WHAT YOU HAVE TO DO
Return the lines exactly as they stand, from the first of the material through the line containing "return tag(o, label, cat, group)".

DATA TO USE
_ _ _ _ _

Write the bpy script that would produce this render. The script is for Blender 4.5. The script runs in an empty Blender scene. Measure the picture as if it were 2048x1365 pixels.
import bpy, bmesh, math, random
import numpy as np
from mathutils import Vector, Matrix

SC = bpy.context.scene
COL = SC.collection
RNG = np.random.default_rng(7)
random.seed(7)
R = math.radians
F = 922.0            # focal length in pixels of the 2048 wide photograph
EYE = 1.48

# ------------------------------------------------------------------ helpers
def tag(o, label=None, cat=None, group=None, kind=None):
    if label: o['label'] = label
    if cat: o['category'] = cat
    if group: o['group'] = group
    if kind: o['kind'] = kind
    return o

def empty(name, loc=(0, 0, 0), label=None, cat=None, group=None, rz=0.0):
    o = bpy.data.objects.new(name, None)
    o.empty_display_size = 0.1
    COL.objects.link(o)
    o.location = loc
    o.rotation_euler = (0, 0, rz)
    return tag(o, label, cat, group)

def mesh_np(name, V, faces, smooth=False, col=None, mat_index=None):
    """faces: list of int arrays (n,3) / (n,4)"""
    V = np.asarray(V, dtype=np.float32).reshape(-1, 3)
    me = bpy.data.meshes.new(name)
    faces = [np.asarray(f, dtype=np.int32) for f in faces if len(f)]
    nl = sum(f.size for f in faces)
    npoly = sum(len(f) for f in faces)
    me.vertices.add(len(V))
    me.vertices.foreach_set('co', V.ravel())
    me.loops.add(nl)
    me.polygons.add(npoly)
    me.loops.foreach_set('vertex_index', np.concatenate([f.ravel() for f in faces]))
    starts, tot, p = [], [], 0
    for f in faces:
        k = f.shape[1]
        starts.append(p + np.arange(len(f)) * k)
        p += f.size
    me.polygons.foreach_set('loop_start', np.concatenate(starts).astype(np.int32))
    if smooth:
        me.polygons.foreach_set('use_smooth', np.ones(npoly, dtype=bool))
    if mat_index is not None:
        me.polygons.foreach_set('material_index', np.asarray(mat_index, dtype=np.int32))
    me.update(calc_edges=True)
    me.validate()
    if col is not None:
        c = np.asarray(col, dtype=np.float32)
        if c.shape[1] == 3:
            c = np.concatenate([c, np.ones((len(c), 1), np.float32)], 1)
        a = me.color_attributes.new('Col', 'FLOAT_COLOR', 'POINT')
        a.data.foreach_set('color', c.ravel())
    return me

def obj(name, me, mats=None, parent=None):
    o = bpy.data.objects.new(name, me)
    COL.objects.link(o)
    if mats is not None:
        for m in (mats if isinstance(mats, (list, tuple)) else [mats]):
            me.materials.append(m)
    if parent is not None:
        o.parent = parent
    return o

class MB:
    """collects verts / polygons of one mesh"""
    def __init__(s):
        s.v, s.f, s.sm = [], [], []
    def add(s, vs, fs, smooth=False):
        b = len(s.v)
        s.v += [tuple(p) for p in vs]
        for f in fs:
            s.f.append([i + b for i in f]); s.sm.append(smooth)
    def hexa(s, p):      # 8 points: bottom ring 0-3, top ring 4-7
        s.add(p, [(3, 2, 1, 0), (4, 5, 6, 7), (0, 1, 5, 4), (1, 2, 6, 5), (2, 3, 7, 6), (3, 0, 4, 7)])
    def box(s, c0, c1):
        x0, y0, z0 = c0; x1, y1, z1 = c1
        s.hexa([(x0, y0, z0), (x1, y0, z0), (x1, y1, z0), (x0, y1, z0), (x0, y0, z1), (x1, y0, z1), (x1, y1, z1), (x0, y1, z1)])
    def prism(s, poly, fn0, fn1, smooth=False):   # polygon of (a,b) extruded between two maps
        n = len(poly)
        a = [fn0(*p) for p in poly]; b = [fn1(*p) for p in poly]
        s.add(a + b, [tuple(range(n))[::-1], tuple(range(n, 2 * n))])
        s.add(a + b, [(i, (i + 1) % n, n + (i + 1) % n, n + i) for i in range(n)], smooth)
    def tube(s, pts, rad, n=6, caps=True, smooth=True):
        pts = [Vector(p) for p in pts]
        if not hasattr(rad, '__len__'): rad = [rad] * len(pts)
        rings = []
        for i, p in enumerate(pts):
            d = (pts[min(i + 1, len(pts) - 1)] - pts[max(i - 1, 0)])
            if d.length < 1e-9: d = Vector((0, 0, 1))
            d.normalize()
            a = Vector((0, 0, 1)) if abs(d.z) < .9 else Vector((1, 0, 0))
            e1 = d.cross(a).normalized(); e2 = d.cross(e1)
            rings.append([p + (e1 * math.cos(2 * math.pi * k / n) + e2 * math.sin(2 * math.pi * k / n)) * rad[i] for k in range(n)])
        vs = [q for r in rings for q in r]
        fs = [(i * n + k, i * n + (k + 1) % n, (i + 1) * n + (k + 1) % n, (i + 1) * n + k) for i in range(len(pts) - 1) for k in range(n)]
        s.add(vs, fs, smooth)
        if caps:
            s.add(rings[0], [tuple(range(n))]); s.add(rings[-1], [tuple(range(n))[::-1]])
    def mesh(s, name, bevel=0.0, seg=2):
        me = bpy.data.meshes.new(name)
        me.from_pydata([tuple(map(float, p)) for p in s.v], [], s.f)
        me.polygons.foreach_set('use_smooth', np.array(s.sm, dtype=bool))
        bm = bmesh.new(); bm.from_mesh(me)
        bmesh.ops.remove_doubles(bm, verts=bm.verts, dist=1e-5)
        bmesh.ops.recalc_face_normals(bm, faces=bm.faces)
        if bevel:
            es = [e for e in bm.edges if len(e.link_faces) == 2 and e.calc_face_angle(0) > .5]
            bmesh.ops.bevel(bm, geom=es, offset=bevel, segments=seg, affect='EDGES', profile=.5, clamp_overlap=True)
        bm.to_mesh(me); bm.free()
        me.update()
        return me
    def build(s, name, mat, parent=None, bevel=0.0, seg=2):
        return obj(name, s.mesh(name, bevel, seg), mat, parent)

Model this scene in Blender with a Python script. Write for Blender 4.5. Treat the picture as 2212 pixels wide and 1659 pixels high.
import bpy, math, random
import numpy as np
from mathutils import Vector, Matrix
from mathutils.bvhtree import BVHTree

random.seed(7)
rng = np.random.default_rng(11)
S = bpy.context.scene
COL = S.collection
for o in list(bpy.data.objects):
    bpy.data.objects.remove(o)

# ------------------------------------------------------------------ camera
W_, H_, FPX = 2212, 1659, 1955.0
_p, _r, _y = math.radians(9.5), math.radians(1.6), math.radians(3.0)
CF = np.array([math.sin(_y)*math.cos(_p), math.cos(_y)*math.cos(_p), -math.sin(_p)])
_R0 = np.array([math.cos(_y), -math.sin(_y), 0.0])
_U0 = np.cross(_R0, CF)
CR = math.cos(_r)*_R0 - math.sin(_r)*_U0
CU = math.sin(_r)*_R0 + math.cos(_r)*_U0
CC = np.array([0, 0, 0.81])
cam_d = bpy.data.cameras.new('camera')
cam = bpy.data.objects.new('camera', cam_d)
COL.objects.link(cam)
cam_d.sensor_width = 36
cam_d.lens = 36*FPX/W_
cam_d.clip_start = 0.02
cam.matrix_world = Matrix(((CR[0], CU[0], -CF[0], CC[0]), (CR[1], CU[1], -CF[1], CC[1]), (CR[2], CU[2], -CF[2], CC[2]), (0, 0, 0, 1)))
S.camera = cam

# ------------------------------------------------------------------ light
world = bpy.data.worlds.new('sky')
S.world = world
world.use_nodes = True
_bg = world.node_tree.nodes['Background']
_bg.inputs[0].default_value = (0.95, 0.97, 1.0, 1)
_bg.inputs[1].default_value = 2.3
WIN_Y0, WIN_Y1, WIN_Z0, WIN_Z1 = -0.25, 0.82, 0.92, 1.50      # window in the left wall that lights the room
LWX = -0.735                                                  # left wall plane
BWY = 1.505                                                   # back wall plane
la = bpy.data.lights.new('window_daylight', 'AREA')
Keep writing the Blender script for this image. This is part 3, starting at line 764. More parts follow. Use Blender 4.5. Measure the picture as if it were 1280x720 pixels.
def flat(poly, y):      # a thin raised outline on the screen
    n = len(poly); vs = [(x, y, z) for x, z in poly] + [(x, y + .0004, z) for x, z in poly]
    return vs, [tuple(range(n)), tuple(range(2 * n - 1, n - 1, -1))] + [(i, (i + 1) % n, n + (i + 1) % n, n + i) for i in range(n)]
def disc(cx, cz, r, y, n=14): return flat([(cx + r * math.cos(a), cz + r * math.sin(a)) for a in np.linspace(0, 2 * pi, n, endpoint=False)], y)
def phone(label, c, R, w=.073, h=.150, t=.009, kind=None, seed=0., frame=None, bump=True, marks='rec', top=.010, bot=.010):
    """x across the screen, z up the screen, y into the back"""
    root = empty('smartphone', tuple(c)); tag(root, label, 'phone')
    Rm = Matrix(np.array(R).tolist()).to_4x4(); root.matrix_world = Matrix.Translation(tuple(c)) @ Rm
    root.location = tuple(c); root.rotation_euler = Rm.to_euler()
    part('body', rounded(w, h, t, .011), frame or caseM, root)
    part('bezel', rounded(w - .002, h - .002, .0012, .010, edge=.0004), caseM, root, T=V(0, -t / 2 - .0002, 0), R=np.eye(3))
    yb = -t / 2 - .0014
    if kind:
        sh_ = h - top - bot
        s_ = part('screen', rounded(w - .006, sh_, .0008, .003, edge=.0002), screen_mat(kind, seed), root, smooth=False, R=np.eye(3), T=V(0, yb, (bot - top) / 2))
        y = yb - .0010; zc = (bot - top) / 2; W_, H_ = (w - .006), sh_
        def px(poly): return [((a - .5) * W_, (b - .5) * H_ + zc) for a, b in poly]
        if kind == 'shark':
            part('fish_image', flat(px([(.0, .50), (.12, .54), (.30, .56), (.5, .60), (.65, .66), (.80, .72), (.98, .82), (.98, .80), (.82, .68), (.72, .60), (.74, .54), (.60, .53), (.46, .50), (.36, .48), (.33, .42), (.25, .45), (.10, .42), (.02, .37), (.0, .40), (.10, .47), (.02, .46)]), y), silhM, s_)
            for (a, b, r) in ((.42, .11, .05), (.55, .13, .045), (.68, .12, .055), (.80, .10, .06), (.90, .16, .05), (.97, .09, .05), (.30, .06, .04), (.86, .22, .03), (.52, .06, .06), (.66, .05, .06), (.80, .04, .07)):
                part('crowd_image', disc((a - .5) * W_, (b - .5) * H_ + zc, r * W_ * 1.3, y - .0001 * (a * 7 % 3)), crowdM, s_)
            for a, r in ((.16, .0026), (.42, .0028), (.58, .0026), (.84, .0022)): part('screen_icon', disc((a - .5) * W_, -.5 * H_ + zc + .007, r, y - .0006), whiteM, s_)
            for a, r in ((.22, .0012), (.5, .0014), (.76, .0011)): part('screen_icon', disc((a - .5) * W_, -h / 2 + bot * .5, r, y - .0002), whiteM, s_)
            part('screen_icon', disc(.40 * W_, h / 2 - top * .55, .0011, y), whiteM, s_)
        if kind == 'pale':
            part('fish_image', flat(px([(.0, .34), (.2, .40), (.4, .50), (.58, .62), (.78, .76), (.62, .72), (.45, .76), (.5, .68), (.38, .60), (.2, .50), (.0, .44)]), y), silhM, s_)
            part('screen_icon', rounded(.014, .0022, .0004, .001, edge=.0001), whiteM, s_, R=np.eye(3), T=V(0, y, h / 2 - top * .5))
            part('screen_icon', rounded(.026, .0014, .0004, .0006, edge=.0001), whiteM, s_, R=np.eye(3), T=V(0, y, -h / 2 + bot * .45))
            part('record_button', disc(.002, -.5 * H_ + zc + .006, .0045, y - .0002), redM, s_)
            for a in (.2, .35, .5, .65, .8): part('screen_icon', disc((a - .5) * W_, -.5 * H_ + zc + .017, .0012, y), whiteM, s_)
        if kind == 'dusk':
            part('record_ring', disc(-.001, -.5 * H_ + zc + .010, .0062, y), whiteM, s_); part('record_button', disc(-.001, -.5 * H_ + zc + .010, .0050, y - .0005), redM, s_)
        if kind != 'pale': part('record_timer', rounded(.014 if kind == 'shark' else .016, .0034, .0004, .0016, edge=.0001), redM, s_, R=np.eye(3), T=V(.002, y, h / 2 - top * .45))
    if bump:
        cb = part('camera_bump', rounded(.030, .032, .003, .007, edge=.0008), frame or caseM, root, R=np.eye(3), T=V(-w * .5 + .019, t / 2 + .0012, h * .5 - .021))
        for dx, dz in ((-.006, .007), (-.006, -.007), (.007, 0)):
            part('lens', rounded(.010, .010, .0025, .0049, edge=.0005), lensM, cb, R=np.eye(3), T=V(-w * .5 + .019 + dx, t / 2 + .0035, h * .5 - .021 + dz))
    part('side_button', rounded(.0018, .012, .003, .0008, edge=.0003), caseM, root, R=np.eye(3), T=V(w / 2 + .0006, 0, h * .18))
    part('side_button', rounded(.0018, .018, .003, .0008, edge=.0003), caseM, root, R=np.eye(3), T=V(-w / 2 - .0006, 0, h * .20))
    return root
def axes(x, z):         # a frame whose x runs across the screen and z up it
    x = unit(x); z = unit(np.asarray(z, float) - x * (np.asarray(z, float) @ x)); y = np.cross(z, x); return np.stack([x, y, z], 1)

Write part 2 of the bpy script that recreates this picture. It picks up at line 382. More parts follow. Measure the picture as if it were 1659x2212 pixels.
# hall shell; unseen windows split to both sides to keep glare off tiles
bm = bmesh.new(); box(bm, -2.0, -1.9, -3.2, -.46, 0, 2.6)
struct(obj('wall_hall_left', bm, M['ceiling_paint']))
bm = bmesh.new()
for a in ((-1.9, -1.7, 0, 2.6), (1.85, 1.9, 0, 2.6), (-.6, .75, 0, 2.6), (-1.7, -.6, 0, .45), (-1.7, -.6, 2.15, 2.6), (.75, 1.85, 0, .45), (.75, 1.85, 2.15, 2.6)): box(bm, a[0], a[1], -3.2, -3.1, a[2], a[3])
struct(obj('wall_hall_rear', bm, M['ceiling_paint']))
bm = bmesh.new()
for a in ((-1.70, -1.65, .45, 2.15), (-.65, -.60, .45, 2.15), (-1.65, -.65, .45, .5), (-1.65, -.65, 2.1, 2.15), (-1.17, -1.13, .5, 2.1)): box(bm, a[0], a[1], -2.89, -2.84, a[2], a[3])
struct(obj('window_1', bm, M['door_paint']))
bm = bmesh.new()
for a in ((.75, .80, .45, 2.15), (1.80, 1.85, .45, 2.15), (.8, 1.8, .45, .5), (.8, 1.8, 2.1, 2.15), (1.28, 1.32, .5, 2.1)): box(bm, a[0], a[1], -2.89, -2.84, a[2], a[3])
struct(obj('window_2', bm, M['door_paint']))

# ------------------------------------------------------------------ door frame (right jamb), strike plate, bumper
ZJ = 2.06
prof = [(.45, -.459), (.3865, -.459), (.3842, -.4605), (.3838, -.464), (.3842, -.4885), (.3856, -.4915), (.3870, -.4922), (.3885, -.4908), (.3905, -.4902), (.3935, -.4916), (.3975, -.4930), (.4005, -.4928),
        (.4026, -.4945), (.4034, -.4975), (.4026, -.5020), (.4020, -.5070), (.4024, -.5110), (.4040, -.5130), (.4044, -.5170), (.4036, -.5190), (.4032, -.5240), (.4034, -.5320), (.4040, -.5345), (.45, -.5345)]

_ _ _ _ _

SOLUTION FOR THIS EXERCISE
Write the bpy script that would produce this render. The script is for Blender 4.5. The script runs in an empty Blender scene. Measure the picture as if it were 2048x1365 pixels.
import bpy, bmesh, math, random
import numpy as np
from mathutils import Vector, Matrix

SC = bpy.context.scene
COL = SC.collection
RNG = np.random.default_rng(7)
random.seed(7)
R = math.radians
F = 922.0            # focal length in pixels of the 2048 wide photograph
EYE = 1.48

# ------------------------------------------------------------------ helpers
def tag(o, label=None, cat=None, group=None, kind=None):
    if label: o['label'] = label
    if cat: o['category'] = cat
    if group: o['group'] = group
    if kind: o['kind'] = kind
    return o

def empty(name, loc=(0, 0, 0), label=None, cat=None, group=None, rz=0.0):
    o = bpy.data.objects.new(name, None)
    o.empty_display_size = 0.1
    COL.objects.link(o)
    o.location = loc
    o.rotation_euler = (0, 0, rz)
    return tag(o, label, cat, group)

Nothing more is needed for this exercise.